Q) Are you currently using the camera for more than teleoperation and basic object recognition? I am wondering about resolution, fps, and shutter type (if it matters).
A) 🎥 My experience: 🎥 across many trials & activities I found no benefits above 720P and 10FPS, sometimes cutting down pixels to 256 in width to gain processing speed.
FRAME RATE
Ten frames per second proves to be healthy for most applications. 10 FPS is roughly my minimum for autonomous driving. In autonomous driving, consider the camera is an obstacle-detection-sensor or target-path-sensor. Below 10 leaves insufficient time for downstream control computation. Above 10 gives diminishing returns. 10FPS is also my minimum for remote driving with a human seeing video feed. Below 10 is difficult to control. above 10 costs data bandwidth and sometimes causes lost frames and freezes. Collecting 20 FPS means only 50ms for the CPU to process each image. Leaving time for a control algorithm, call it 25ms. RPi3 cannot process fast enough.
RESOLUTION
Resolution has 3 big impacts - wireless bandwidth, local computing, and information-per-image. The resolutions above 720p usually cannot fit in our common network paths at a frame rate above 10FPS. (They can fit but often stumble and lack consistency). 20 FPS is really a minimum for "nice looking" video feed for a human. Those paths include A) going all the way to the cloud, inter-state or globally, and to a far away computer. or B) device-to-device in one room with a router. Path B can handle more data bandwidth, but then we face limitations where the Edge device (pi3 or pi4) stumbles to multitask and drops frames.

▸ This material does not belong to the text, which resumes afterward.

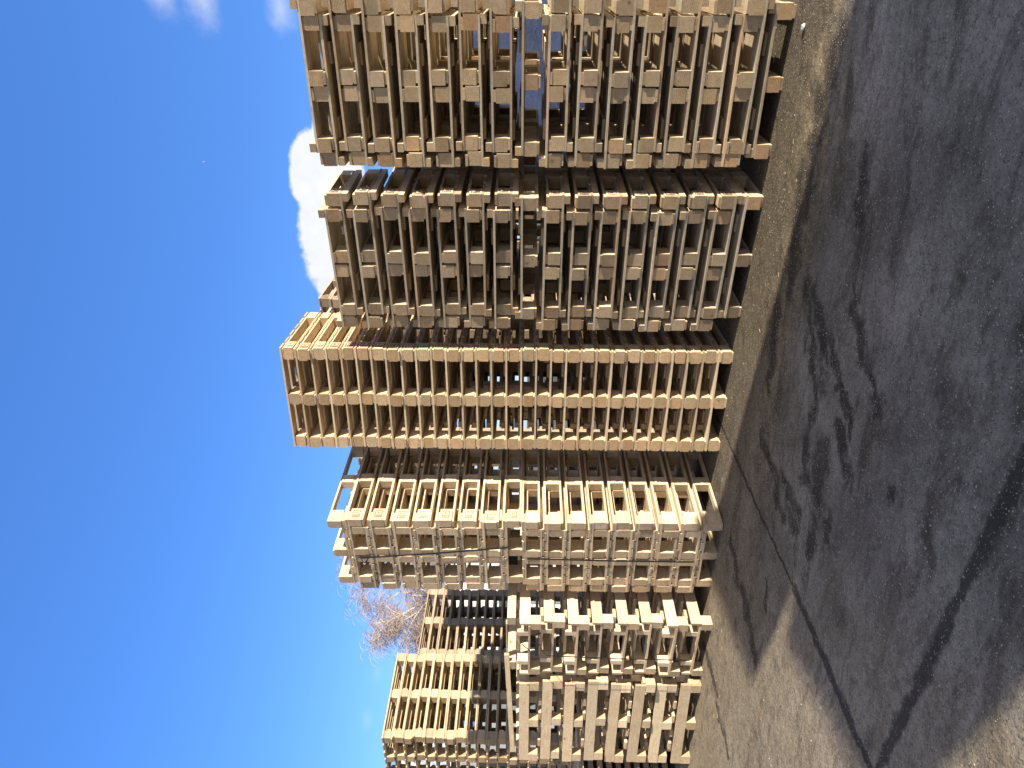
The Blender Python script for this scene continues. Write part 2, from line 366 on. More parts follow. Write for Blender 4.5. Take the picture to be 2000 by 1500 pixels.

The best local computing (my experience is from non-AI, custom scripts for simple image processes) seems to give good results with less pixels. For example following the basketball runs great with only 256 pixels wide images. When the CPU can compute 20 FPS and the vision is crude (256p), the overall performance is better than computing 5 FPS with high resolution (1080p) by a large margin. My personal takeaway is a feeling that information-per-image is the lowest priority. Of course focus and lighting is still high priority so the pixels have a good level of truth.